Here we consider some of the areas where these two industries rub shoulders and overlap, to cast an eye across the boundaries that, over the last decade or so, have become somewhat blurred, and see what bearing, if any, this might have for the future of the movie business. Should the moguls and moneymen be worried? Is it game over? The title of this article may seem an alarmist or unnecessarily controversial question but then again, nobody knows anything, right?

Someone who does know a thing or two about video games is award-winning games writer Andrew Walsh (Prince of Persia, Ubisoft), and he’s certain the two industries can exist in harmony. “It’s a changing market and people want different things from each medium,” he says. “So there will be points where there’s conflict and points where they support each other, but I don’t think games will kill film. Most gamers love films as well.”

Still, in the race to dominate consumers’ limited quota of free time, it seems inevitable that there will be winners and losers among the various pillars of entertainment vying for our attention. Certainly, in terms of the finances, the so called Triple A titles have been dominating the headlines of late, a sure indicator that the video games industry has its crosshairs fixed firmly on the finishing line.

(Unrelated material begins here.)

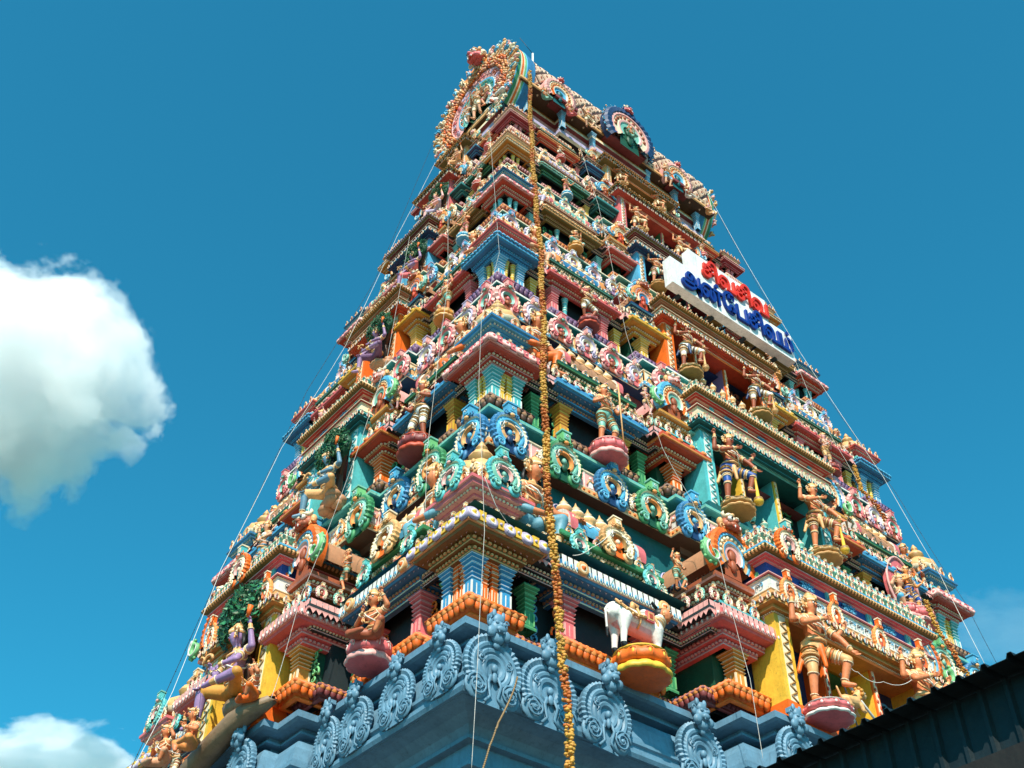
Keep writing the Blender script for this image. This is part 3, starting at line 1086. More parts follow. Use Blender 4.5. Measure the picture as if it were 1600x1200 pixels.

One game in particular, the highly anticipated first-person shooter Call Of Duty: Black Ops (Treyarch/Activision), was labelled the biggest entertainment release of all time in 2010. It made more than $650m in the first five days of release, slamming records set by its predecessor, Call Of Duty: Modern Warfare 2 (Infinity Ward/ Activision), which itself is now closing in on $2bn.

Robert Kotick, the CEO of Activision Blizzard, is clear as to where this points. “Call of Duty,” he says, “has become the first entertainment property in history to set five-day launch records for two consecutive years across all forms of entertainment. The title’s success illustrates the mass appeal of interactive entertainment, as millions of consumers are choosing to play the game at unprecedented levels rather than engage in other forms of media.”